BEGIN
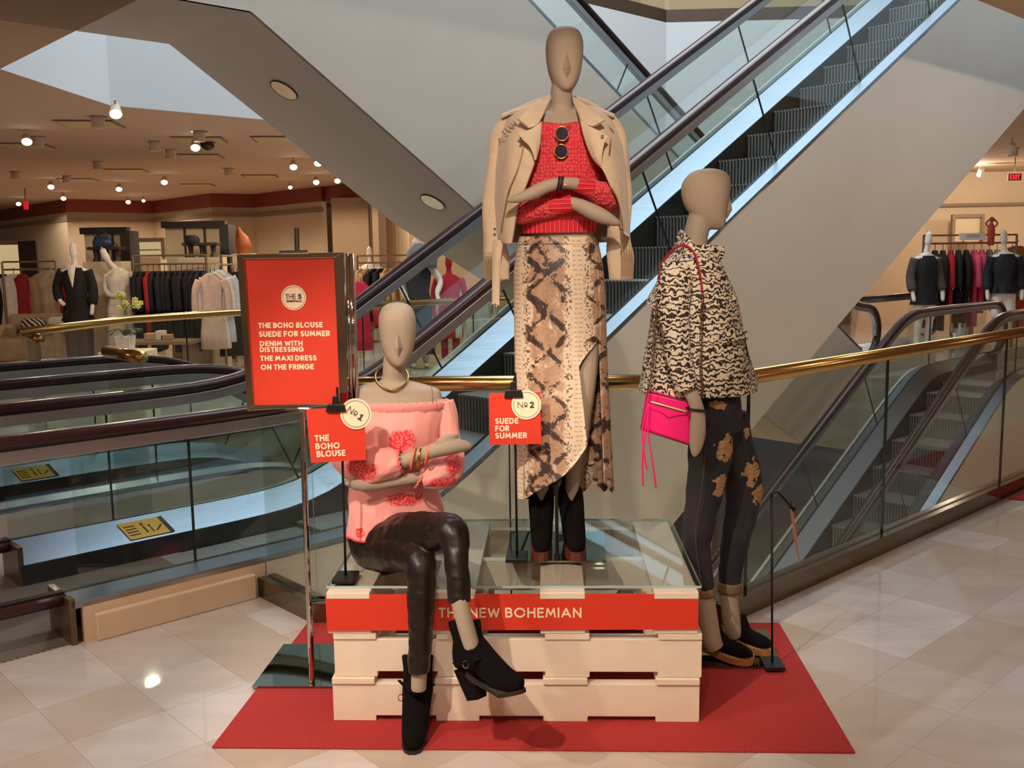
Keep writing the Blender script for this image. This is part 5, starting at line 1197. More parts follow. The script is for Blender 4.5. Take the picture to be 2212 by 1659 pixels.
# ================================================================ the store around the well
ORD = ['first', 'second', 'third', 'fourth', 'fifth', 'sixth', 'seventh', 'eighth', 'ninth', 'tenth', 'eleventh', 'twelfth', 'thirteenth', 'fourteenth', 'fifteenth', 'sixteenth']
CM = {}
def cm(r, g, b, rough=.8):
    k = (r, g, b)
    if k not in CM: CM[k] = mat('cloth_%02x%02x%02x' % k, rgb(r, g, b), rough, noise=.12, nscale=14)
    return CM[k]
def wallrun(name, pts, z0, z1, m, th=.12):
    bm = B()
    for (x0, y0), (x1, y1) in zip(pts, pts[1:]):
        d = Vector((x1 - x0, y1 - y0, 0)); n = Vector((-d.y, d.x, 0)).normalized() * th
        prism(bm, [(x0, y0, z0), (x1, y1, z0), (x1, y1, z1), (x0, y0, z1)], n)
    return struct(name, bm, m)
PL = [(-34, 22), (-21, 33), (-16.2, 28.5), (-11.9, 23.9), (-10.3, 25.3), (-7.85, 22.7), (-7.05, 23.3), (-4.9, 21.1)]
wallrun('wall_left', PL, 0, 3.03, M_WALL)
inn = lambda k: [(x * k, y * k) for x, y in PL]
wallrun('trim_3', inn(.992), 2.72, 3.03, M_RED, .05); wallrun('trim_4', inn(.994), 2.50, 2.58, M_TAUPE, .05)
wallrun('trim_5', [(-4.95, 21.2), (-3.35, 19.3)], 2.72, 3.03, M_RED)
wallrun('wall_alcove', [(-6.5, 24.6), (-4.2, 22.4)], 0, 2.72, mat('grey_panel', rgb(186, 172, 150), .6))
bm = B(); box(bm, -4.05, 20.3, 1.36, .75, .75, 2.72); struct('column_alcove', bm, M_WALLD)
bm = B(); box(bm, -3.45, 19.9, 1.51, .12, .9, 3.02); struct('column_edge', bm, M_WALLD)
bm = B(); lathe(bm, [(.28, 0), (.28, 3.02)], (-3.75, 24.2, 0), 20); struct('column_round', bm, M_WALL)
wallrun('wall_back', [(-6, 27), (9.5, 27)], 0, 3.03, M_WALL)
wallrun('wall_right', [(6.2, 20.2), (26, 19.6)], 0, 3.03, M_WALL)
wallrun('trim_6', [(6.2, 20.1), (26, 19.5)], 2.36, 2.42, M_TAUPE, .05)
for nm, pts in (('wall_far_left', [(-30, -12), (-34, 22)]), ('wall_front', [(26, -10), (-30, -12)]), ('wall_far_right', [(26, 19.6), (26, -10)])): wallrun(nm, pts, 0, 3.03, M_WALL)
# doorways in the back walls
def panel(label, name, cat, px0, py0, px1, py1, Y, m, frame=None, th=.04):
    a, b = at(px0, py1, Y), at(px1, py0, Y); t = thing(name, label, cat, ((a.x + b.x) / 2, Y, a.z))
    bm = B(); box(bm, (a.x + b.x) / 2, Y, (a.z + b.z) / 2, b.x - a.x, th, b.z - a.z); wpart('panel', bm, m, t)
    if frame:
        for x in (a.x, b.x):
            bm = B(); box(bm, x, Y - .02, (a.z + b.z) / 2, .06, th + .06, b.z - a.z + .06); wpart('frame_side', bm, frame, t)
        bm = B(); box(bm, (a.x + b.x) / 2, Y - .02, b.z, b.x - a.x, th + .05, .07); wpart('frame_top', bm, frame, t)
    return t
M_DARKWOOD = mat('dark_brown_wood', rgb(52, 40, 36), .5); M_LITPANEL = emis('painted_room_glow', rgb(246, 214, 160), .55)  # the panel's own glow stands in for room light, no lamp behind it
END
Every line should be retyped exactly, with the pictures omitted.

Keep writing the Blender script for this image. This is part 5, starting at line 1197. More parts follow. The script is for Blender 4.5. Take the picture to be 2212 by 1659 pixels.
# ================================================================ the store around the well
ORD = ['first', 'second', 'third', 'fourth', 'fifth', 'sixth', 'seventh', 'eighth', 'ninth', 'tenth', 'eleventh', 'twelfth', 'thirteenth', 'fourteenth', 'fifteenth', 'sixteenth']
CM = {}
def cm(r, g, b, rough=.8):
    k = (r, g, b)
    if k not in CM: CM[k] = mat('cloth_%02x%02x%02x' % k, rgb(r, g, b), rough, noise=.12, nscale=14)
    return CM[k]
def wallrun(name, pts, z0, z1, m, th=.12):
    bm = B()
    for (x0, y0), (x1, y1) in zip(pts, pts[1:]):
        d = Vector((x1 - x0, y1 - y0, 0)); n = Vector((-d.y, d.x, 0)).normalized() * th
        prism(bm, [(x0, y0, z0), (x1, y1, z0), (x1, y1, z1), (x0, y0, z1)], n)
    return struct(name, bm, m)
PL = [(-34, 22), (-21, 33), (-16.2, 28.5), (-11.9, 23.9), (-10.3, 25.3), (-7.85, 22.7), (-7.05, 23.3), (-4.9, 21.1)]
wallrun('wall_left', PL, 0, 3.03, M_WALL)
inn = lambda k: [(x * k, y * k) for x, y in PL]
wallrun('trim_3', inn(.992), 2.72, 3.03, M_RED, .05); wallrun('trim_4', inn(.994), 2.50, 2.58, M_TAUPE, .05)
wallrun('trim_5', [(-4.95, 21.2), (-3.35, 19.3)], 2.72, 3.03, M_RED)
wallrun('wall_alcove', [(-6.5, 24.6), (-4.2, 22.4)], 0, 2.72, mat('grey_panel', rgb(186, 172, 150), .6))
bm = B(); box(bm, -4.05, 20.3, 1.36, .75, .75, 2.72); struct('column_alcove', bm, M_WALLD)
bm = B(); box(bm, -3.45, 19.9, 1.51, .12, .9, 3.02); struct('column_edge', bm, M_WALLD)
bm = B(); lathe(bm, [(.28, 0), (.28, 3.02)], (-3.75, 24.2, 0), 20); struct('column_round', bm, M_WALL)
wallrun('wall_back', [(-6, 27), (9.5, 27)], 0, 3.03, M_WALL)
wallrun('wall_right', [(6.2, 20.2), (26, 19.6)], 0, 3.03, M_WALL)
wallrun('trim_6', [(6.2, 20.1), (26, 19.5)], 2.36, 2.42, M_TAUPE, .05)
for nm, pts in (('wall_far_left', [(-30, -12), (-34, 22)]), ('wall_front', [(26, -10), (-30, -12)]), ('wall_far_right', [(26, 19.6), (26, -10)])): wallrun(nm, pts, 0, 3.03, M_WALL)
# doorways in the back walls
def panel(label, name, cat, px0, py0, px1, py1, Y, m, frame=None, th=.04):
    a, b = at(px0, py1, Y), at(px1, py0, Y); t = thing(name, label, cat, ((a.x + b.x) / 2, Y, a.z))
    bm = B(); box(bm, (a.x + b.x) / 2, Y, (a.z + b.z) / 2, b.x - a.x, th, b.z - a.z); wpart('panel', bm, m, t)
    if frame:
        for x in (a.x, b.x):
            bm = B(); box(bm, x, Y - .02, (a.z + b.z) / 2, .06, th + .06, b.z - a.z + .06); wpart('frame_side', bm, frame, t)
        bm = B(); box(bm, (a.x + b.x) / 2, Y - .02, b.z, b.x - a.x, th + .05, .07); wpart('frame_top', bm, frame, t)
    return t
M_DARKWOOD = mat('dark_brown_wood', rgb(52, 40, 36), .5); M_LITPANEL = emis('painted_room_glow', rgb(246, 214, 160), .55)  # the panel's own glow stands in for room light, no lamp behind it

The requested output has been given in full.